Since Week 3 and that offer I have come to realize something and it has been on my mind since. I have made my job hunting activities so open and visible to people, what will happen and what will people think of me if I don’t secure a job? Of course it is inevitable that people will start to wonder why people don’t want me. What will happen if I get a job and then it doesn’t work out? What if I can’t cope? What if …..? What if…..? So many what ifs? I have asked myself if writing this blog was the sensible thing to do in the first place and how can I stop without any negative impact.

Then I looked at the positives of the blog. The blog almost became my CV, the opportunities it created for me, not only actual jobs, but further discussions to take my career in a different direction have been constant throughout the last six and a bit weeks. Some are not for me, others have been too much for me i.e. I didn’t think I was ready or not likely to meet the expectations of role. Some have been great but the salary or rate and location hasn’t worked well. Others still haven’t mature yet and may or may not at all.

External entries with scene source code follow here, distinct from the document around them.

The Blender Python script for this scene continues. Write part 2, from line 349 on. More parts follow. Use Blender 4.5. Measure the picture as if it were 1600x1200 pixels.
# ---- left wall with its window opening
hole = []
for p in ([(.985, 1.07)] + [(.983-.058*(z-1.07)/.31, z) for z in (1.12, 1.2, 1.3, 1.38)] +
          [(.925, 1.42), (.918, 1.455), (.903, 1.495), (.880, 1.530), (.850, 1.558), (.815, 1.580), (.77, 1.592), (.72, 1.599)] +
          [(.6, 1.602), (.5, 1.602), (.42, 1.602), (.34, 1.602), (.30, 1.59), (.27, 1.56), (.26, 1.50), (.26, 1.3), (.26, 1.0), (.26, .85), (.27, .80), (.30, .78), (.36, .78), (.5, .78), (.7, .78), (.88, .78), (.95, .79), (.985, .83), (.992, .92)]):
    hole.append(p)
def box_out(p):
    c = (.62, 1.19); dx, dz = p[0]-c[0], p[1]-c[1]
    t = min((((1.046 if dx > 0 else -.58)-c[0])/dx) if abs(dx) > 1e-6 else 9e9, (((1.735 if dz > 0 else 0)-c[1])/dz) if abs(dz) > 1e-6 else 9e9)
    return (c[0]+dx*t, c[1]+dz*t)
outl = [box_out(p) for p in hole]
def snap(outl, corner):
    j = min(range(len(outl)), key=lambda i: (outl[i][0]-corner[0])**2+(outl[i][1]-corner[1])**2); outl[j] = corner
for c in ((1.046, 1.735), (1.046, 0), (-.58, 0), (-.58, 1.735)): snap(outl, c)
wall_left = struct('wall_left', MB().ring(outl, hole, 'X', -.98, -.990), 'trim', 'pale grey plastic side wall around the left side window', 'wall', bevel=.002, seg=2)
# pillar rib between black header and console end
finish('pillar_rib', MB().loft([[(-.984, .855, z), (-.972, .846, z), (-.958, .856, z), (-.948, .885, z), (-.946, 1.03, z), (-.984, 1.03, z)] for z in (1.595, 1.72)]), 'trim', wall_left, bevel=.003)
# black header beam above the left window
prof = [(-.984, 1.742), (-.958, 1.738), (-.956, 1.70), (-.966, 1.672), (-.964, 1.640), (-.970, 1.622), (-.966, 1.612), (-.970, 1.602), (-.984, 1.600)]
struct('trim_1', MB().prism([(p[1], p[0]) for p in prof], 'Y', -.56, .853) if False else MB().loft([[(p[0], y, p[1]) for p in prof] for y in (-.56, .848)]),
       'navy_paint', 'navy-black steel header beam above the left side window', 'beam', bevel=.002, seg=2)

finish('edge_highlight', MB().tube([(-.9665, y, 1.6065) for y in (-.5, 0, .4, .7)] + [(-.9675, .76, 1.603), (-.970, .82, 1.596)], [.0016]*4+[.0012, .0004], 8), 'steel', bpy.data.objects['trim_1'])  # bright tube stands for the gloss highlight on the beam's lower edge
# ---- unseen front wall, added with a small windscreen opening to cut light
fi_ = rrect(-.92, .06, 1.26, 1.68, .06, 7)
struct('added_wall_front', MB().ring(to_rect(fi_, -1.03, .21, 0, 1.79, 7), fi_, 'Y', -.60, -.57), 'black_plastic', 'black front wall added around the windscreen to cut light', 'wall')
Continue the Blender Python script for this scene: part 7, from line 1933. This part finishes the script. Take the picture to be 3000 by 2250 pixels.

The blog has given me so many new perspectives on things; it has taught me some huge lessons about the market and the ability (or lack of) of the many practitioners in it; good and bad. It has made me think and be more reflective about what I want and what I can do. The good thing is that all of the lessons learned will be taken into my next job and built upon and shared with my colleagues, hopefully adding value at each step. This whole journey has taught me so much and no matter what, I expect I will still continue to blog in such a manner going forward.

This quest, this journey so far has been very emotional; worrying, stressful, annoying, humbling, inspiring, enjoyable, amusing. I have to this point, every step of the way enjoyed it immensely and I have made some terrific new friends.

Music of Day 32 – Daydream Believer by The Monkees – very loud and singing on the train!!! Oh yes I did! And others joined in!

How much visibility do you want / need when Job Hunting?

On Day 30 I got the call I was waiting for (and dreading!).

Today I accepted a job. I start 1st October 2010.